Quote the data exactly, first line to the line containing "6)], door_r, M_HANDLE)", with no pictures.

Records with scene code
##############################

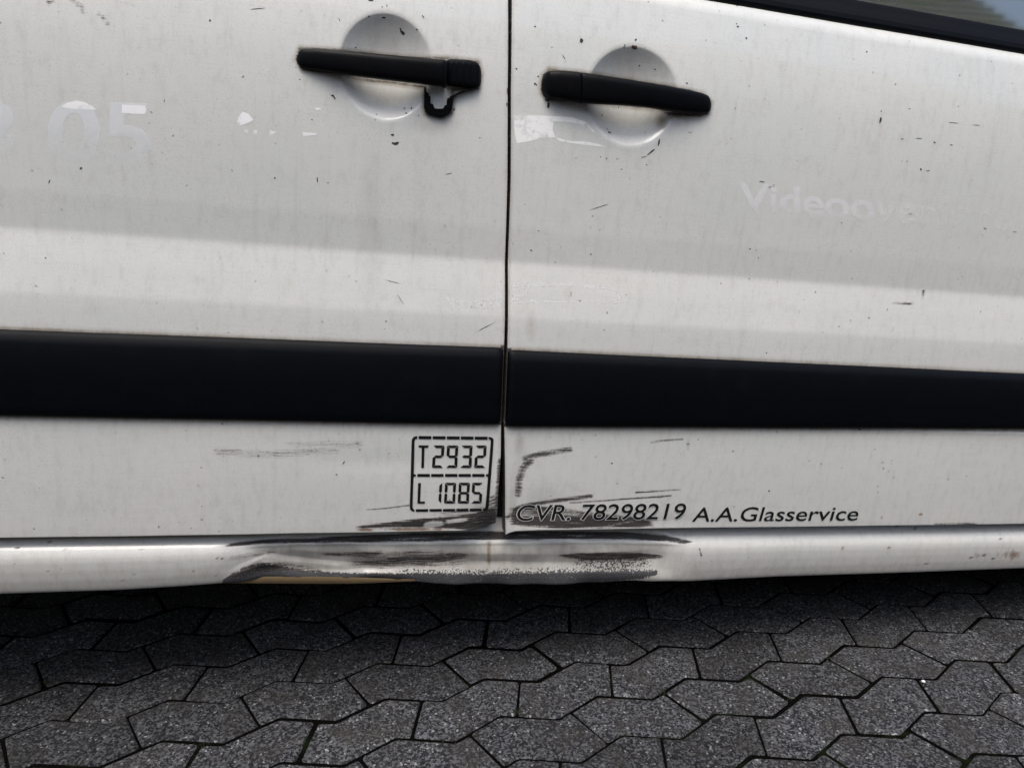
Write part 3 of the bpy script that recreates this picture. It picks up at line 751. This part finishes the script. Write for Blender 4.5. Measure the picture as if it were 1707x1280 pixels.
# front door: grip tapering forward, lock cover at its rear end
bar('handle_cover', [(902.5, 138, 150, 5, 10), (904, 130, 156, 8, 18), (908, 122.5, 161, 13, 26), (914, 118.8, 164.5, 17, 30), (930, 118, 167, 21, 32), (950, 119.3, 170, 23, 33), (964.8, 120.9, 172.2, 24, 33), (965.4, 121.5, 171.8, 23, 32)], door_r, M_HANDLE)
bar('handle_grip', [(966.4, 121.6, 171.8, 23, 32), (967, 121.2, 172.4, 24, 33), (990, 124.5, 174, 26, 33), (1040, 132, 176.5, 27, 34), (1080, 138.5, 180, 26, 34), (1115, 144.3, 185.5, 22, 33), (1145, 150, 189.5, 17, 30), (1168, 155.5, 191, 12, 25), (1178, 159.8, 189.5, 9, 20), (1183, 166, 185, 6, 12), (1184.5, 173, 179, 3, 6)], door_r, M_HANDLE)

# window strip and glass ---------------------------------------------------
zb0 = BELT; _h0 = hit(1580, 24, YB+.006); h_strip = float(_h0[2]) - float(belt(_h0[0]))
ys = float(skin(BELT)) + .016
prof = [(.012, -.006), (.000, -.004), (-.0045, .001), (-.0055, .006), (-.004, .013), (.000, .020), (.0055, h_strip-.012), (.010, h_strip-.004), (.014, h_strip), (.030, h_strip+.002), (.05, h_strip-.01)]
x0s, x1s = .36, XR
V = []
for x in (x0s, x1s): V += [(x, ys+a-.004, float(belt(x))+b) for a, b in prof]
n = len(prof); Fc = [(j, n+j, n+j+1, j+1) for j in range(n-1)] + [tuple(range(n)), tuple(range(n, 2*n))[::-1]]
mesh_obj('window_strip', V, Fc, M_TRIM, door_r)
def mat_glass():
    m, nt, b = new_mat('tinted_window_glass')
    b.inputs['Base Color'].default_value = (.012, .014, .015, 1); b.inputs['Roughness'].default_value = .045
    b.inputs['Specular IOR Level'].default_value = 1.0; b.inputs['IOR'].default_value = 2.3
    return m
M_GLASS = mat_glass()
gy = ys+.022; GT = math.tan(math.radians(5))
V = [(x0s, gy, zb0+h_strip-.03), (x1s, gy, zb0+h_strip-.03), (x1s, gy+.55*GT, zb0+h_strip+.52), (x0s, gy+.55*GT, zb0+h_strip+.52)]
V += [(x, y+.004, z) for x, y, z in V]
mesh_obj('window_pane', V, [(0, 1, 2, 3), (7, 6, 5, 4), (0, 4, 5, 1), (1, 5, 6, 2), (2, 6, 7, 3), (3, 7, 4, 0)], M_GLASS, door_r)
box('window_frame', (x0s-.05, gy-.004, zb0+h_strip+.50), (x1s, gy+.12, zb0+h_strip+.62), M_BODY, door_r, .005)
box('window_post', (.235, ys-.004, zb0-.01), (x0s-.002, ys+.10, zb0+h_strip+.55), M_TRIM, door_r, .004)

# lettering ------------------------------------------------------------------
def decal(name, polys, mat, parent, proud=.0009):
    """flat print: list of pixel polygons laid on the skin"""
    V = []; Fc = []; which = 'L' if parent == door_l else 'R'
    for pl in polys:
        pl = np.array(pl, float)
        rs = []
        for a_, b_ in zip(pl, np.roll(pl, -1, 0)):
            k_ = max(1, int(np.hypot(*(b_-a_))/9)); rs += [a_+(b_-a_)*j/k_ for j in range(k_)]
        pl = np.array(rs); P = surf(pl[:, 0], pl[:, 1], proud, which)
        b0 = len(V); V += list(P)
        a = .5*sum(pl[j-1][0]*pl[j][1]-pl[j][0]*pl[j-1][1] for j in range(len(pl)))
        f = tuple(range(b0, b0+len(pl))); Fc.append(f[::-1] if a > 0 else f)
    return mesh_obj(name, V, Fc, mat, parent)
S6 = lambda x, y: (660+x/6.4, 700+y/6.4)
def q4(x0, y0, x1, y1, dx=0): return [S6(x0, y0), S6(x1, y0), S6(x1+dx, y1), S6(x0+dx, y1)]
frame = []
for xs_, ya, yb, sl in (([(242, 378), (392, 530), (543, 680), (692, 828), (840, 978)], 170, 202, .010), ([(228, 362), (376, 508), (524, 656), (668, 800), (814, 945)], 574, 604, .0), ([(212, 344), (358, 490), (502, 632), (644, 773), (787, 914)], 950, 977, -.011)):
    for a, b in xs_: frame.append([S6(a, ya+(a-240)*sl), S6(b, ya+(b-240)*sl), S6(b, yb+(b-240)*sl), S6(a, yb+(a-240)*sl)])
# side bars with rounded corners and stubs at the divider
frame += [[S6(*p) for p in pl] for pl in (
    [(228, 172), (205, 174), (185, 184), (172, 202), (168, 225), (198, 225), (203, 210), (214, 201), (228, 199)], [(168, 225), (198, 225), (190, 570), (158, 570)], [(158, 570), (190, 570), (192, 576), (206, 578), (214, 584), (214, 594), (206, 601), (192, 603), (187, 612), (157, 612)], [(157, 612), (187, 612), (177, 925), (147, 925)],
    [(147, 925), (177, 925), (180, 940), (188, 950), (198, 953), (198, 975), (178, 972), (160, 963), (150, 948)],
    [(988, 180), (1010, 182), (1030, 190), (1042, 206), (1043, 225), (1012, 225), (1008, 213), (1000, 206), (988, 205)], [(1012, 225), (1043, 225), (1017, 570), (985, 570)], [(985, 570), (1017, 570), (1014, 612), (982, 612), (978, 604), (966, 601), (959, 594), (959, 584), (966, 578), (980, 576)], [(982, 612), (1014, 612), (990, 915), (957, 915)],
    [(957, 915), (990, 915), (986, 938), (970, 956), (948, 965), (928, 966), (928, 946), (944, 942), (954, 932)])]
SEG = {'0': 'abcdef', '1': 'bc', '2': 'abged', '3': 'abgcd', '5': 'afgcd', '8': 'abcdefg', '9': 'abcdfg'}
def seg_digit(ch, x0, y0, w, h, t=31, sk=-13):
    g = 2.5; hm = h/2
    S = {'a': [(g, 0), (w-g, 0), (w-t-g*.3, t*.85), (t+g*.3, t*.85)], 'd': [(t+g*.3, h-t*.85), (w-t-g*.3, h-t*.85), (w-g, h), (g, h)],
         'f': [(0, g*1.2), (t, t+g), (t, hm-t*.45), (t*.45, hm-g), (0, hm-t*.5)], 'b': [(w, g*1.2), (w, hm-t*.5), (w-t*.45, hm-g), (w-t, hm-t*.45), (w-t, t+g)],
         'e': [(0, hm+t*.5), (t*.45, hm+g), (t, hm+t*.45), (t, h-t-g), (0, h-g*1.2)], 'c': [(w-t*.45, hm+g), (w, hm+t*.5), (w, h-g*1.2), (w-t, h-t-g), (w-t, hm+t*.45)],
         'g': [(t*.55, hm), (t*1.05, hm-t*.42), (w-t*1.05, hm-t*.42), (w-t*.55, hm), (w-t*1.05, hm+t*.42), (t*1.05, hm+t*.42)]}
    if ch == '2': pass
    return [[S6(x0+x+sk*y/h, y0+y) for x, y in S[s]] for s in SEG[ch]]
digits = [[S6(*p) for p in pl] for pl in ([(243, 270), (347, 270), (346, 294), (243, 294)], [(276, 294), (305, 294), (299, 510), (270, 510)], [(237, 672), (267, 672), (258, 868), (230, 868)], [(230, 868), (309, 868), (308, 890), (230, 890)])]
for ch, x in zip('2932', (398, 546, 698, 848)): digits += seg_digit(ch, x, 271, 120, 238)
for ch, x in zip('1085', (377, 525, 672, 815)): digits += seg_digit(ch, x, 668, 118 if ch != '5' else 112, 220, 30)
for pl in frame: decal('print_frame', [pl], M_BLACKINK, door_l)
for pl in digits: decal('digit_stroke', [pl], M_BLACKINK, door_l)

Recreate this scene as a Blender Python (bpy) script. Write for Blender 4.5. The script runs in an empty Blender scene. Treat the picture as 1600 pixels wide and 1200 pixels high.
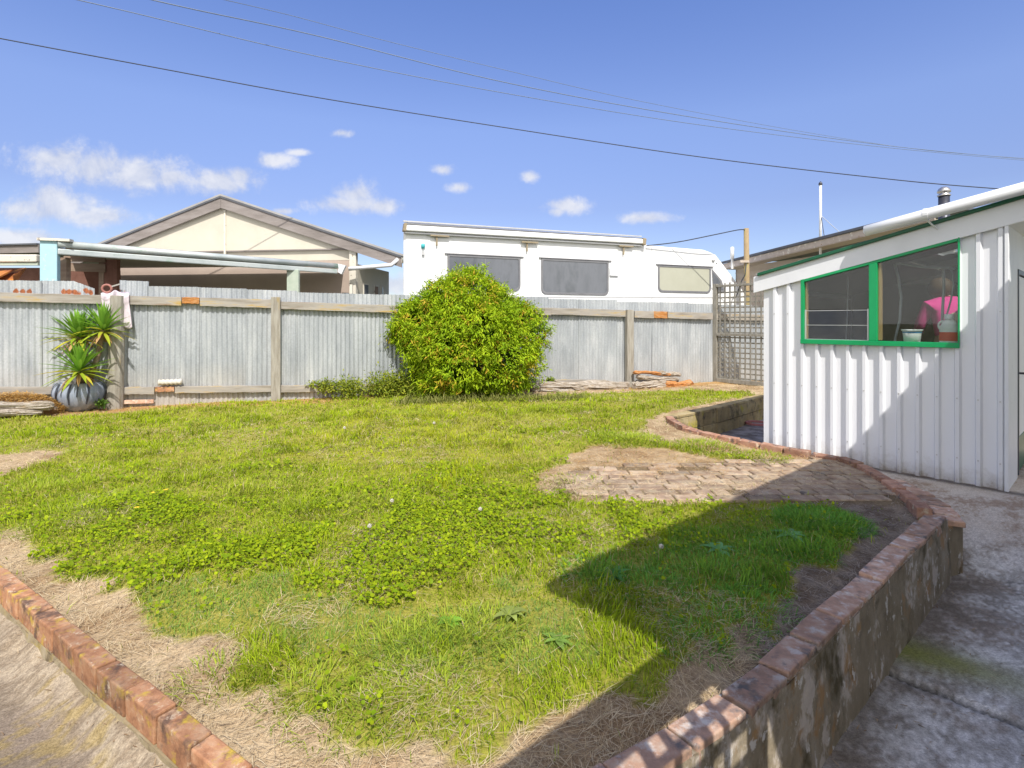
import bpy, math, random
import numpy as np
from mathutils import Vector, Matrix
random.seed(7); RNG = np.random.default_rng(11)
SC = bpy.context.scene; COL = SC.collection
F, H0, CZ = 850.0, 502.0, 1.36            # camera focal length (px of a 1600 px wide view), horizon row, camera height

# ------------------------------------------------------------------ points
def G(px, py, z=0.0):
    Y = (CZ - z) * F / (py - H0); return Vector(((px - 800) / F * Y, Y, z))
def D(px, py, Y): return Vector(((px - 800) / F * Y, Y, CZ + (H0 - py) / F * Y))
def PL(px, py, p0, d):
    k = (px - 800) / F; s = (k * p0[1] - p0[0]) / (d[0] - k * d[1])
    X = p0[0] + s * d[0]; Y = p0[1] + s * d[1]
    return s, Vector((X, Y, CZ + (H0 - py) / F * Y))
def lerp(a, b, t): return a + (b - a) * t

# ------------------------------------------------------------------ noise
_tab = np.random.default_rng(5).random((256, 256))
def vnoise(x, y):
    xi = np.floor(x).astype(int); yi = np.floor(y).astype(int)
    fx = x - xi; fy = y - yi; fx = fx * fx * (3 - 2 * fx); fy = fy * fy * (3 - 2 * fy)
    a = _tab[xi & 255, yi & 255]; b = _tab[(xi + 1) & 255, yi & 255]
    c = _tab[xi & 255, (yi + 1) & 255]; d = _tab[(xi + 1) & 255, (yi + 1) & 255]
    return (a * (1 - fx) + b * fx) * (1 - fy) + (c * (1 - fx) + d * fx) * fy
def fbm(x, y, s=1.0, o=4, seed=0):
    r = 0; a = .5; x = x * s + seed * 17.3; y = y * s + seed * 9.1
    for i in range(o):
        r = r + a * vnoise(x, y); x = x * 2.03 + 5.2; y = y * 2.03 + 1.3; a *= .5
    return r / (1 - .5 ** o)
def sstep(a, b, x):
    t = np.clip((x - a) / (b - a), 0, 1); return t * t * (3 - 2 * t)
def inpoly(X, Y, poly):
    r = np.zeros(X.shape, bool); n = len(poly); j = n - 1
    for i in range(n):
        xi, yi = poly[i]; xj, yj = poly[j]
        if yi != yj:
            c = ((yi > Y) != (yj > Y)) & (X < (xj - xi) * (Y - yi) / (yj - yi) + xi); r ^= c
        j = i
    return r

# ------------------------------------------------------------------ object helpers
WL = {}
def wloc(o): return WL.get(o.name, Vector((0, 0, 0)))
def tag(o, label=None, cat=None, group=None, kind=None):
    if label: o['label'] = label
    if cat: o['category'] = cat
    if group: o['group'] = group
    if kind: o['kind'] = kind
    return o
def thing(name, label, cat, loc, group=None):
    o = bpy.data.objects.new(name, None); COL.objects.link(o); o.empty_display_size = .1
    o.location = loc; WL[o.name] = Vector(loc); return tag(o, label, cat, group)
def link(o, parent=None, loc=(0, 0, 0)):
    COL.objects.link(o)
    if parent is not None: o.parent = parent; WL[o.name] = wloc(parent).copy()
    else: o.location = loc; WL[o.name] = Vector(loc)
    return o

class MB:
    def __init__(s): s.v = []; s.f = []
    def add(s, vs, fs):
        b = len(s.v); s.v += [tuple(v) for v in vs]; s.f += [tuple(i + b for i in f) for f in fs]; return s
    def ob(s, o, a, b, c):      # box from corner o with edge vectors a, b, c
        o, a, b, c = map(Vector, (o, a, b, c))
        vs = [o, o + a, o + a + b, o + b, o + c, o + a + c, o + a + b + c, o + b + c]
        return s.add(vs, [(0, 3, 2, 1), (4, 5, 6, 7), (0, 1, 5, 4), (1, 2, 6, 5), (2, 3, 7, 6), (3, 0, 4, 7)])
    def beam(s, p, q, w, h, up=(0, 0, 1)):      # rectangular bar centred on p-q
        p, q = Vector(p), Vector(q); d = (q - p); up = Vector(up)
        side = d.cross(up).normalized(); upv = side.cross(d).normalized()
        return s.ob(p - side * w / 2 - upv * h / 2, d, side * w, upv * h)
    def prism(s, poly, ext):
        ext = Vector(ext); n = len(poly); vs = [Vector(p) for p in poly] + [Vector(p) + ext for p in poly]
        return s.add(vs, [tuple(range(n))[::-1], tuple(range(n, 2 * n))] + [(i, (i + 1) % n, (i + 1) % n + n, i + n) for i in range(n)])
    def quad(s, a, b, c, d): return s.add([a, b, c, d], [(0, 1, 2, 3)])
    def tube(s, pts, r, n=8, caps=True):
        pts = [Vector(p) for p in pts]; m = len(pts); rs = r if isinstance(r, (list, tuple)) else [r] * m
        base = len(s.v); ref = None
        for i, p in enumerate(pts):
            d = (pts[min(i + 1, m - 1)] - pts[max(i - 1, 0)]).normalized()
            if ref is None: ref = d.orthogonal().normalized()
            ref = (ref - d * ref.dot(d)).normalized(); o = d.cross(ref)
            for k in range(n):
                a = 2 * math.pi * k / n; s.v.append(tuple(p + (ref * math.cos(a) + o * math.sin(a)) * rs[i]))
        for i in range(m - 1):
            for k in range(n):
                a = base + i * n + k; b = base + i * n + (k + 1) % n; s.f.append((a, b, b + n, a + n))
        if caps: s.f.append(tuple(base + k for k in range(n))[::-1]); s.f.append(tuple(base + (m - 1) * n + k for k in range(n)))
        return s
    def lathe(s, c, prof, n=32, fn=None, sx=1, sy=1):
        c = Vector(c); base = len(s.v); m = len(prof)
        for r, z in prof:
            for k in range(n):
                a = 2 * math.pi * k / n; rr = r * (fn(a, z) if fn else 1)
                s.v.append((c.x + rr * math.cos(a) * sx, c.y + rr * math.sin(a) * sy, c.z + z))
        for i in range(m - 1):
            for k in range(n):
                a = base + i * n + k; b = base + i * n + (k + 1) % n; s.f.append((a, b, b + n, a + n))
        return s
    def build(s, name, mat, parent=None, loc=None, smooth=False, bevel=0, seg=1, solid=0):
        L = wloc(parent) if parent is not None else Vector(loc if loc is not None else (0, 0, 0))
        me = bpy.data.meshes.new(name); me.from_pydata([(x - L.x, y - L.y, z - L.z) for x, y, z in s.v], [], s.f)
        if mat: me.materials.append(mat)
        if smooth: me.polygons.foreach_set('use_smooth', [True] * len(me.polygons))
        me.update(); o = bpy.data.objects.new(name, me); link(o, parent, L)
        if solid:
            m = o.modifiers.new('Solid', 'SOLIDIFY'); m.thickness = solid; m.offset = 0
        if bevel:
            m = o.modifiers.new('Bevel', 'BEVEL'); m.width = bevel; m.segments = seg; m.limit_method = 'ANGLE'; m.angle_limit = math.radians(35)
        return o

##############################

### Result for this task
Write part 3 of the bpy script that recreates this picture. It picks up at line 751. This part finishes the script. Write for Blender 4.5. Measure the picture as if it were 1707x1280 pixels.
# front door: grip tapering forward, lock cover at its rear end
bar('handle_cover', [(902.5, 138, 150, 5, 10), (904, 130, 156, 8, 18), (908, 122.5, 161, 13, 26), (914, 118.8, 164.5, 17, 30), (930, 118, 167, 21, 32), (950, 119.3, 170, 23, 33), (964.8, 120.9, 172.2, 24, 33), (965.4, 121.5, 171.8, 23, 32)], door_r, M_HANDLE)
bar('handle_grip', [(966.4, 121.6, 171.8, 23, 32), (967, 121.2, 172.4, 24, 33), (990, 124.5, 174, 26, 33), (1040, 132, 176.5, 27, 34), (1080, 138.5, 180, 26, 34), (1115, 144.3, 185.5, 22, 33), (1145, 150, 189.5, 17, 30), (1168, 155.5, 191, 12, 25), (1178, 159.8, 189.5, 9, 20), (1183, 166, 185, 6, 12), (1184.5, 173, 179, 3, 6)], door_r, M_HANDLE)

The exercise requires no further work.